More important than any tech skill students can learn is a “willingness to dive in and figure it out,” says Rose Burt, the tech director for the Digital Harbor Foundation who will be running the foundation’s Rec2Tech Center located at the intersection of Light and Cross streets in Federal Hill.
It’s something Burt is familiar with, having studied classical saxophone during her undergraduate years at Johns Hopkins’ Peabody Institute before earning a master’s degree at Peabody in digital music. Now, at the helm of the soon-to-open Rec2Tech Center, Burt’s job is to work with kindergarten through 12th grade students on developing skills most needed in today’s tech industry.
Rose Burt on how she went from studying saxophone to running a tech center:
http://www.youtube.com/v/KBeobm6eyl4?version=3&hl=en_US
Burt spoke about her work at the Rec2Tech Center at Digital Harbor Foundation’s EdTech Meetup on Monday night. The center will guide students through a weekly, project-focused curriculum: each week students will work on a new project, be it data visualization, computer coding, building circuits, 3D projects and more. Each day (the center will be open daily) features something different:
- Monday: Guest presenters will give talks on a variety of topics.

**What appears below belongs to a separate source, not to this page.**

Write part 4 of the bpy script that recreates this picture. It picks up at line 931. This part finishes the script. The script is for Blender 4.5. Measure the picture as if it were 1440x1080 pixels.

- Tuesday: Students will do research and design a prototype of the project for the week.
- Wednesday and Thursday: Two days devoted solely to “making things,” as Burt put it in her presentation at the EdTech Meetup.
- Friday: The day for “peer feedback” and “documentation,” which entails students keeping an online blog and portfolio of the work they’ve completed.
The Rec2Tech Center will use a badging system to keep track of skills students have learned. In addition, students will have the opportunity to work on projects associated with the Digital Harbor Foundation’s STEM League. The point of the league is to train students to fill jobs in one of four areas — fab (short for fabrication, think: CNC milling machines, or stuff similar to what the SparkTruck had Baltimore school students do), web (design), mobile (design and app-building) and cyber (as in, cybersecurity) — within Baltimore city’s tech industry.
“Right here in Baltimore, there’s a new innovation generation being born,” says Shelly Blake-Plock, co-executive director of the Digital Harbor Foundation.